INSTRUCTIONS TO FOLLOW =>
In the listing below, locate the lines that hold the string "scene". Copy those lines.

GIVEN INFORMATION =>
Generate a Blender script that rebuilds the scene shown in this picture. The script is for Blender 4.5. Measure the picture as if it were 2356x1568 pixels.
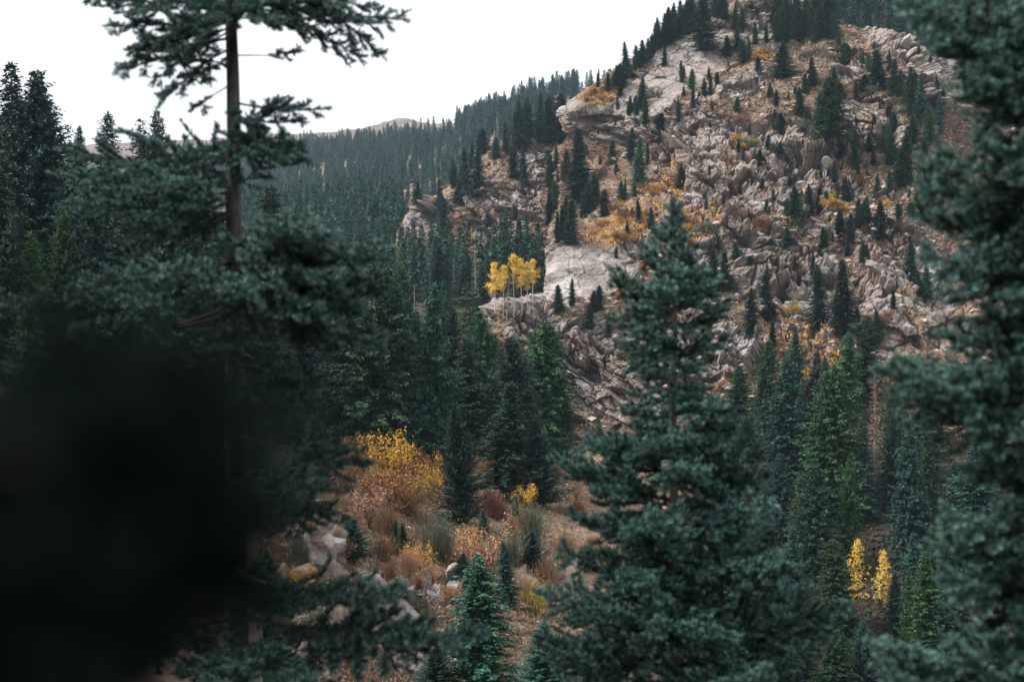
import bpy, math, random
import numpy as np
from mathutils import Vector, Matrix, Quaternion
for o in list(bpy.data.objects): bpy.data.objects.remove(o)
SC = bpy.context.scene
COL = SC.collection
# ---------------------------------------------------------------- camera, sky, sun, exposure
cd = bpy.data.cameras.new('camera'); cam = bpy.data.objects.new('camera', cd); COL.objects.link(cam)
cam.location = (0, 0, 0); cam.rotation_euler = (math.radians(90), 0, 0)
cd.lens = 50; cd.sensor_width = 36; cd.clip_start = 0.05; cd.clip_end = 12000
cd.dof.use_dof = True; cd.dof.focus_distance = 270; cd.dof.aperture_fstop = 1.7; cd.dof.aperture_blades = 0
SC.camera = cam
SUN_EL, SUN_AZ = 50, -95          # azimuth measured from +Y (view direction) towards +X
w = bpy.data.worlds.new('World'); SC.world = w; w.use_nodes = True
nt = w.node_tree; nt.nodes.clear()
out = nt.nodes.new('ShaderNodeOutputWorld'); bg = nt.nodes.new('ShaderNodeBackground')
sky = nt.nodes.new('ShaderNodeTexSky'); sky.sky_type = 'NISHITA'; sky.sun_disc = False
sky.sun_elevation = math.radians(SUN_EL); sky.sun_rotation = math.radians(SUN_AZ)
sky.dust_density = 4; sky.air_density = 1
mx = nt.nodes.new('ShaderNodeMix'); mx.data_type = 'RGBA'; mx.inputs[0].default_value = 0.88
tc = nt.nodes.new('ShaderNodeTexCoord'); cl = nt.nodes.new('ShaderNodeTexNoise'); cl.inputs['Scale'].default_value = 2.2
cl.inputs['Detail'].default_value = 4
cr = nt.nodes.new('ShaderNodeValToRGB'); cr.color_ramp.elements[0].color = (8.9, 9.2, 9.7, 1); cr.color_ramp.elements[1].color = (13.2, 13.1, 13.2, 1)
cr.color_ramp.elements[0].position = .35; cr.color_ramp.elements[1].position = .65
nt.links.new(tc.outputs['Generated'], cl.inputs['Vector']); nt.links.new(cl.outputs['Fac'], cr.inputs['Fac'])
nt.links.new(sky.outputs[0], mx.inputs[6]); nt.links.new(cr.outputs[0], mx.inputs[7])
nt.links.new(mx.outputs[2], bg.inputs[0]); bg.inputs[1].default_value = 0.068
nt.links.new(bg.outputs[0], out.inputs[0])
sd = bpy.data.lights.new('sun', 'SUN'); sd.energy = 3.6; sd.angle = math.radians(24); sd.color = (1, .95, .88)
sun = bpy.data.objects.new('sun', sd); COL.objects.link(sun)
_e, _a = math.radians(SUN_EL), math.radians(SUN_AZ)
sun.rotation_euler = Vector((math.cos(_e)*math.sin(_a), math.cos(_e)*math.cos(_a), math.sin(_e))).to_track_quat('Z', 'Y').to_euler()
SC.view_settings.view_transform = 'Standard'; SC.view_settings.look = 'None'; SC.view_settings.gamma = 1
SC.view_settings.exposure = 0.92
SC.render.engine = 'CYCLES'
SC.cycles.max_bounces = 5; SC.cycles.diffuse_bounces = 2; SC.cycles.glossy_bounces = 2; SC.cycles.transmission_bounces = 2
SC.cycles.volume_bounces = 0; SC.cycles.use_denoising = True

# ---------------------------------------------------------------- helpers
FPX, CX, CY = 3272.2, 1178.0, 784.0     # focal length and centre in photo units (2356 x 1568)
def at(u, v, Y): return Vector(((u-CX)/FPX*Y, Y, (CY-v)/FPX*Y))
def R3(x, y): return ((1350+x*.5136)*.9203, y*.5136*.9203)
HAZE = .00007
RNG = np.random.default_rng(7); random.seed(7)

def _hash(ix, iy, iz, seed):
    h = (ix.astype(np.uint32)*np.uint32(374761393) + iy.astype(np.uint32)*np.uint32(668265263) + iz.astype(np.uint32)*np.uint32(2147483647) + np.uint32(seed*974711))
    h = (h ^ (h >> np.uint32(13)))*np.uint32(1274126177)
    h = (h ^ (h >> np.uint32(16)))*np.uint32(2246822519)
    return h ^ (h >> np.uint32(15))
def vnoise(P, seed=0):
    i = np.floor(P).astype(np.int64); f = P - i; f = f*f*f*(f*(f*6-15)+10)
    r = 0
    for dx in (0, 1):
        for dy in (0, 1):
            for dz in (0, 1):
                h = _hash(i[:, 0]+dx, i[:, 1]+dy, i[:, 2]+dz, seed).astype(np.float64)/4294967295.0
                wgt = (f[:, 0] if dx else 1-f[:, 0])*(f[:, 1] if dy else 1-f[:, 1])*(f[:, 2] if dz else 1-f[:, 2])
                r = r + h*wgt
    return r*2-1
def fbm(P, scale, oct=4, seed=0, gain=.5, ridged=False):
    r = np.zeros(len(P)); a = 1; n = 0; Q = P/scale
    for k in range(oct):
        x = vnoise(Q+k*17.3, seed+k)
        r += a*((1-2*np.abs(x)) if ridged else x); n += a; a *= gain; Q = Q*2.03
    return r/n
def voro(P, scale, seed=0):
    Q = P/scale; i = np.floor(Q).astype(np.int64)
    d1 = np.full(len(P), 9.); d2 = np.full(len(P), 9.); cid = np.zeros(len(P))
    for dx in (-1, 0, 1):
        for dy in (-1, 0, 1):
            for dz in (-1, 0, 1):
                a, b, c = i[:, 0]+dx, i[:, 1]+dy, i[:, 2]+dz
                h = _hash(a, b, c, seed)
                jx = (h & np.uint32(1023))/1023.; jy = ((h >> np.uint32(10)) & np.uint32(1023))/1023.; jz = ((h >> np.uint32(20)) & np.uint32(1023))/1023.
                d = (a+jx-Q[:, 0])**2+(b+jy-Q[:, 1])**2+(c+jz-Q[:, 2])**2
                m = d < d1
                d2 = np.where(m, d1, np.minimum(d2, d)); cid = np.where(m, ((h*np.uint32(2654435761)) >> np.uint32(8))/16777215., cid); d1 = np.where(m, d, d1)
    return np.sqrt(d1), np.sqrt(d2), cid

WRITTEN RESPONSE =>
Generate a Blender script that rebuilds the scene shown in this picture. The script is for Blender 4.5. Measure the picture as if it were 2356x1568 pixels.
SC = bpy.context.scene